-- YOUR TASK --
Your answer is a single number: the count of lines that contain the string "pixels".

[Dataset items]
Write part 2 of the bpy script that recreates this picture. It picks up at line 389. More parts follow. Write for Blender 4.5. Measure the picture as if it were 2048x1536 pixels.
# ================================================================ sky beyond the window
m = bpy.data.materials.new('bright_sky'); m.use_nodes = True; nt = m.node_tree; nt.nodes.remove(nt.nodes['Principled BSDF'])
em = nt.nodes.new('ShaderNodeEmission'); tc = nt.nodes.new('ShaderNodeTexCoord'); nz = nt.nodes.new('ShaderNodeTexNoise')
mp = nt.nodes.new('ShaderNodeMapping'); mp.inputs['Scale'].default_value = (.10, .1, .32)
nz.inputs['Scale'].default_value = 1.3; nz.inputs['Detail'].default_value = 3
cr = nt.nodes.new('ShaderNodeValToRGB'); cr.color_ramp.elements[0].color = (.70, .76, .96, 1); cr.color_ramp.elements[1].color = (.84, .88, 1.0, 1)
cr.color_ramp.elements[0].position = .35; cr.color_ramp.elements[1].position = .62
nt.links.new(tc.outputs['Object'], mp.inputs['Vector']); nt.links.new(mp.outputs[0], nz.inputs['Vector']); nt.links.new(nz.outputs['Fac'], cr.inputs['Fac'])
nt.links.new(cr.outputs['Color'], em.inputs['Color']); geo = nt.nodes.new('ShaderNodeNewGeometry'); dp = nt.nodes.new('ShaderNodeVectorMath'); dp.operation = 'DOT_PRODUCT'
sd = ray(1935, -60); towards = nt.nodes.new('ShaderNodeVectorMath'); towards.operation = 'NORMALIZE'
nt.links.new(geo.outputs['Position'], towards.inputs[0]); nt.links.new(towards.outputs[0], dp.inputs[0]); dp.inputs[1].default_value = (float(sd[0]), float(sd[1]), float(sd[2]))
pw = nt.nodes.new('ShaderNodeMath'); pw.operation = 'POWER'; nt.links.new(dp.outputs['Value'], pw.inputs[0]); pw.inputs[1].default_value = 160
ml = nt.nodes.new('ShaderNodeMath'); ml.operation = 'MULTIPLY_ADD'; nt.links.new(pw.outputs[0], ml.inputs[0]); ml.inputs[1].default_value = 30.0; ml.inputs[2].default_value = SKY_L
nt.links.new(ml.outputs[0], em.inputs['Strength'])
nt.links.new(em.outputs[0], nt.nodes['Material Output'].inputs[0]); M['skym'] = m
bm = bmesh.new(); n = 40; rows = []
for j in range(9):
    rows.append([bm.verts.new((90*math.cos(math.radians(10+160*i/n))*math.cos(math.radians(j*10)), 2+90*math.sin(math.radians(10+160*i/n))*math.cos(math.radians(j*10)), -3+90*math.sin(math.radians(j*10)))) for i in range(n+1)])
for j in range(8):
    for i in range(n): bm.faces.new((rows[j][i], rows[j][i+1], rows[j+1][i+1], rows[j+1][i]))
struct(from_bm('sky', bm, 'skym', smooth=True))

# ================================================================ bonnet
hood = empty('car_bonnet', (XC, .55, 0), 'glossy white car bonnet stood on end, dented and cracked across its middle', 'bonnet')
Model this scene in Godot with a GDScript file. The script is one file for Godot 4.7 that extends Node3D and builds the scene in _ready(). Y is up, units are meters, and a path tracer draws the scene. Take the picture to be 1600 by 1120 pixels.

-- EXERCISE RESULT --
2